• [The request]: Copy the data exactly; pictures stay out of the copy.

• [Collected material]:
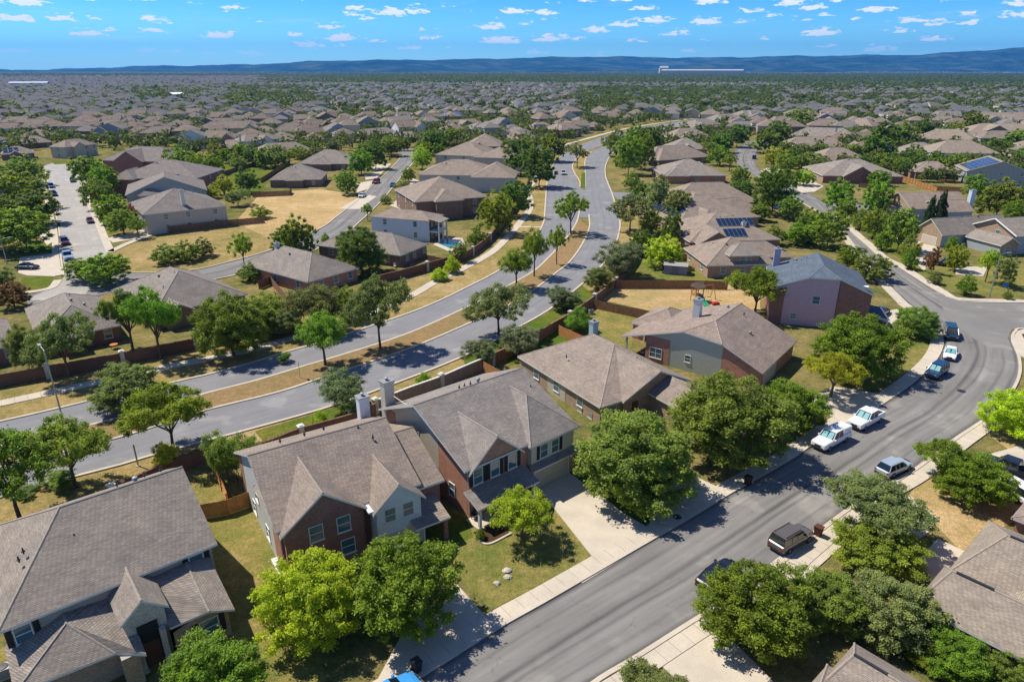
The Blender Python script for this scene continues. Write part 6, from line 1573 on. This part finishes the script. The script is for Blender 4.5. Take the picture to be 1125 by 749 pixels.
ac((640,452),'air conditioner against the side wall of the tan brick hip-roofed house',.5)
ac((696,398),'air conditioner at the patio of the gabled house',.2)
ac((302,336),'air conditioner in the small walled yard of the brick hip-roofed house')
ac((6,742),'white round-topped unit at the left wall of the big left house',.6)
ac((649,345),'grey utility unit behind the weathered fence',.2)
def shed():
    a,b=gp(729,301),gp(754,303); d=Vector(b)-Vector(a); o=thing('garden_shed','mauve-grey garden shed with flat grey roof in the fenced back yard','shed',(*a,0),math.atan2(d.y,d.x)); W=d.length
    w=MB(); w.box(0,W,0,2.6,0,2.05); w.build('wall',[plain('shed_wall',(.27,.24,.29),.7)],o)
    r=MB(); r.poly([(-.2,-.2,2.06),(W+.2,-.2,2.06),(W+.2,1.3,2.55),(-.2,1.3,2.55)]); r.poly([(-.2,2.8,2.06),(-.2,1.3,2.55),(W+.2,1.3,2.55),(W+.2,2.8,2.06)]); r.poly([(-.2,-.2,2.06),(-.2,1.3,2.55),(-.2,2.8,2.06)]); r.poly([(W+.2,-.2,2.06),(W+.2,2.8,2.06),(W+.2,1.3,2.55)]); r.build('roof',[plain('shed_roof',(.30,.28,.27),.8)],o)
    e=MB(); e.box(W*.35,W*.65,-.03,-.005,.05,1.85); e.build('door',[plain('shed_door',(.2,.18,.22),.7)],o)
shed()
def playset():
    x,y=gp(765,331); o=thing('playset','wooden play tower with a brown roof and bright green slide in the bare yard','playset',(x,y,0),R(20))
    f=MB()
    for a in (-.8,.8):
        for b in (-.8,.8): f.box(a-.06,a+.06,b-.06,b+.06,0,3.1)
    f.box(-.9,.9,-.9,.9,1.35,1.45)
    for z in (1.7,2.0): f.box(-.86,.86,.82,.88,z,z+.1); f.box(-.88,-.82,-.86,.86,z,z+.1)
    f.tube([(.8,0,3.0),(3.6,0,3.0)],.07,6); f.tube([(3.6,0,3.0),(3.9,-.9,0)],.06,6); f.tube([(3.6,0,3.0),(3.9,.9,0)],.06,6); f.build('tower_frame',[M['cedar']],o)
    r=MB(); r.poly([(-1.1,-1.1,3.0),(1.1,-1.1,3.0),(1.1,0,3.9),(-1.1,0,3.9)]); r.poly([(1.1,1.1,3.0),(-1.1,1.1,3.0),(-1.1,0,3.9),(1.1,0,3.9)]); r.poly([(-1.1,-1.1,3.0),(-1.1,0,3.9),(-1.1,1.1,3.0)]); r.poly([(1.1,-1.1,3.0),(1.1,1.1,3.0),(1.1,0,3.9)]); r.build('roof',[M['grey_wood']],o)
    s=MB(); G=[(0,-.9,1.45),(0,-1.6,1.15),(0,-2.6,.5),(0,-3.4,.2),(0,-3.8,.18)]
    for p,q in zip(G,G[1:]): s.poly([(p[0]-.4,p[1],p[2]),(p[0]+.4,p[1],p[2]),(q[0]+.4,q[1],q[2]),(q[0]-.4,q[1],q[2])]); 
    for sx in (-.42,.42): s.tube([(sx,p[1],p[2]+.1) for p in G],.08,6)
    s.build('slide',[plain('slide_green',(.02,.30,.16),.4)],o)
    w=MB()
    for xx in (1.8,2.8): w.tube([(xx-.25,0,2.95),(xx-.25,0,.6)],.02,4); w.tube([(xx+.25,0,2.95),(xx+.25,0,.6)],.02,4); w.box(xx-.28,xx+.28,-.12,.12,.55,.6)
    w.build('swing',[M['dark_metal']],o)
playset()
def toy():
    x,y=gp(786,335); o=thing('toy_car','small red ride-on toy left on the bare yard','toy',(x,y,0),.4)
    b=MB(); loft(b,[(-.7,.35,.15,.55),(-.3,.42,.15,.62),(.3,.42,.15,.6),(.75,.32,.18,.45)]); b.build('body',[plain('toy_red',(.55,.02,.02),.4)],o)
    for x_ in (-.4,.45):
        for s in (-1,1): w=MB(); w.tube([(x_,s*.38,.17),(x_,s*.48,.17)],.17,10); w.build('wheel',[M['tyre']],o)
toy()
def rock(pix,label,s=.4):
    x,y=gp(*pix); b=MB(); rg=random.Random(pix[0]); n=9
    prof=[(.3,0),(1,.12),(.95,.4),(.6,.7),(.15,.8)]; base=0
    for r,z in prof:
        for j in range(n): t=6.283*j/n; q=r*(1+rg.uniform(-.18,.18)); b.v.append((s*q*math.cos(t),s*q*math.sin(t)*.8,s*z*.8))
    for k in range(len(prof)-1):
        for j in range(n): q=(j+1)%n; b.f.append((k*n+j,k*n+q,(k+1)*n+q,(k+1)*n+j)); b.m.append(0)
    b.f.append(tuple((len(prof)-1)*n+j for j in range(n))); b.m.append(0)
    o=b.build('garden_rock',[M['pale_stone']],loc=(x,y,.02)); tag(o,label,'rock')
rock((557,627),'upper of two pale stones in a dry patch of the cream house lawn',.42); rock((558,634),'lower of two pale stones in a dry patch of the cream house lawn',.36); rock((546,641),'third flat brownish stone left of the two pale lawn stones',.34)
def cover(pix,label,r=.42,col='dark_metal'):
    x,y=gp(*pix); b=MB(); b.lathe([(r,0),(r,.02),(r*.9,.026),(r*.2,.026)],20); o=b.build('manhole_cover',[M[col]],loc=(x,y,.165 if 'sidewalk' in label else .085)); tag(o,label,'manhole cover')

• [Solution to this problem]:
The Blender Python script for this scene continues. Write part 6, from line 1573 on. This part finishes the script. The script is for Blender 4.5. Take the picture to be 1125 by 749 pixels.
ac((640,452),'air conditioner against the side wall of the tan brick hip-roofed house',.5)
ac((696,398),'air conditioner at the patio of the gabled house',.2)
ac((302,336),'air conditioner in the small walled yard of the brick hip-roofed house')
ac((6,742),'white round-topped unit at the left wall of the big left house',.6)
ac((649,345),'grey utility unit behind the weathered fence',.2)
def shed():
    a,b=gp(729,301),gp(754,303); d=Vector(b)-Vector(a); o=thing('garden_shed','mauve-grey garden shed with flat grey roof in the fenced back yard','shed',(*a,0),math.atan2(d.y,d.x)); W=d.length
    w=MB(); w.box(0,W,0,2.6,0,2.05); w.build('wall',[plain('shed_wall',(.27,.24,.29),.7)],o)
    r=MB(); r.poly([(-.2,-.2,2.06),(W+.2,-.2,2.06),(W+.2,1.3,2.55),(-.2,1.3,2.55)]); r.poly([(-.2,2.8,2.06),(-.2,1.3,2.55),(W+.2,1.3,2.55),(W+.2,2.8,2.06)]); r.poly([(-.2,-.2,2.06),(-.2,1.3,2.55),(-.2,2.8,2.06)]); r.poly([(W+.2,-.2,2.06),(W+.2,2.8,2.06),(W+.2,1.3,2.55)]); r.build('roof',[plain('shed_roof',(.30,.28,.27),.8)],o)
    e=MB(); e.box(W*.35,W*.65,-.03,-.005,.05,1.85); e.build('door',[plain('shed_door',(.2,.18,.22),.7)],o)
shed()
def playset():
    x,y=gp(765,331); o=thing('playset','wooden play tower with a brown roof and bright green slide in the bare yard','playset',(x,y,0),R(20))
    f=MB()
    for a in (-.8,.8):
        for b in (-.8,.8): f.box(a-.06,a+.06,b-.06,b+.06,0,3.1)
    f.box(-.9,.9,-.9,.9,1.35,1.45)
    for z in (1.7,2.0): f.box(-.86,.86,.82,.88,z,z+.1); f.box(-.88,-.82,-.86,.86,z,z+.1)
    f.tube([(.8,0,3.0),(3.6,0,3.0)],.07,6); f.tube([(3.6,0,3.0),(3.9,-.9,0)],.06,6); f.tube([(3.6,0,3.0),(3.9,.9,0)],.06,6); f.build('tower_frame',[M['cedar']],o)
    r=MB(); r.poly([(-1.1,-1.1,3.0),(1.1,-1.1,3.0),(1.1,0,3.9),(-1.1,0,3.9)]); r.poly([(1.1,1.1,3.0),(-1.1,1.1,3.0),(-1.1,0,3.9),(1.1,0,3.9)]); r.poly([(-1.1,-1.1,3.0),(-1.1,0,3.9),(-1.1,1.1,3.0)]); r.poly([(1.1,-1.1,3.0),(1.1,1.1,3.0),(1.1,0,3.9)]); r.build('roof',[M['grey_wood']],o)
    s=MB(); G=[(0,-.9,1.45),(0,-1.6,1.15),(0,-2.6,.5),(0,-3.4,.2),(0,-3.8,.18)]
    for p,q in zip(G,G[1:]): s.poly([(p[0]-.4,p[1],p[2]),(p[0]+.4,p[1],p[2]),(q[0]+.4,q[1],q[2]),(q[0]-.4,q[1],q[2])]); 
    for sx in (-.42,.42): s.tube([(sx,p[1],p[2]+.1) for p in G],.08,6)
    s.build('slide',[plain('slide_green',(.02,.30,.16),.4)],o)
    w=MB()
    for xx in (1.8,2.8): w.tube([(xx-.25,0,2.95),(xx-.25,0,.6)],.02,4); w.tube([(xx+.25,0,2.95),(xx+.25,0,.6)],.02,4); w.box(xx-.28,xx+.28,-.12,.12,.55,.6)
    w.build('swing',[M['dark_metal']],o)
playset()
def toy():
    x,y=gp(786,335); o=thing('toy_car','small red ride-on toy left on the bare yard','toy',(x,y,0),.4)
    b=MB(); loft(b,[(-.7,.35,.15,.55),(-.3,.42,.15,.62),(.3,.42,.15,.6),(.75,.32,.18,.45)]); b.build('body',[plain('toy_red',(.55,.02,.02),.4)],o)
    for x_ in (-.4,.45):
        for s in (-1,1): w=MB(); w.tube([(x_,s*.38,.17),(x_,s*.48,.17)],.17,10); w.build('wheel',[M['tyre']],o)
toy()
def rock(pix,label,s=.4):
    x,y=gp(*pix); b=MB(); rg=random.Random(pix[0]); n=9
    prof=[(.3,0),(1,.12),(.95,.4),(.6,.7),(.15,.8)]; base=0
    for r,z in prof:
        for j in range(n): t=6.283*j/n; q=r*(1+rg.uniform(-.18,.18)); b.v.append((s*q*math.cos(t),s*q*math.sin(t)*.8,s*z*.8))
    for k in range(len(prof)-1):
        for j in range(n): q=(j+1)%n; b.f.append((k*n+j,k*n+q,(k+1)*n+q,(k+1)*n+j)); b.m.append(0)
    b.f.append(tuple((len(prof)-1)*n+j for j in range(n))); b.m.append(0)
    o=b.build('garden_rock',[M['pale_stone']],loc=(x,y,.02)); tag(o,label,'rock')
rock((557,627),'upper of two pale stones in a dry patch of the cream house lawn',.42); rock((558,634),'lower of two pale stones in a dry patch of the cream house lawn',.36); rock((546,641),'third flat brownish stone left of the two pale lawn stones',.34)
def cover(pix,label,r=.42,col='dark_metal'):
    x,y=gp(*pix); b=MB(); b.lathe([(r,0),(r,.02),(r*.9,.026),(r*.2,.026)],20); o=b.build('manhole_cover',[M[col]],loc=(x,y,.165 if 'sidewalk' in label else .085)); tag(o,label,'manhole cover')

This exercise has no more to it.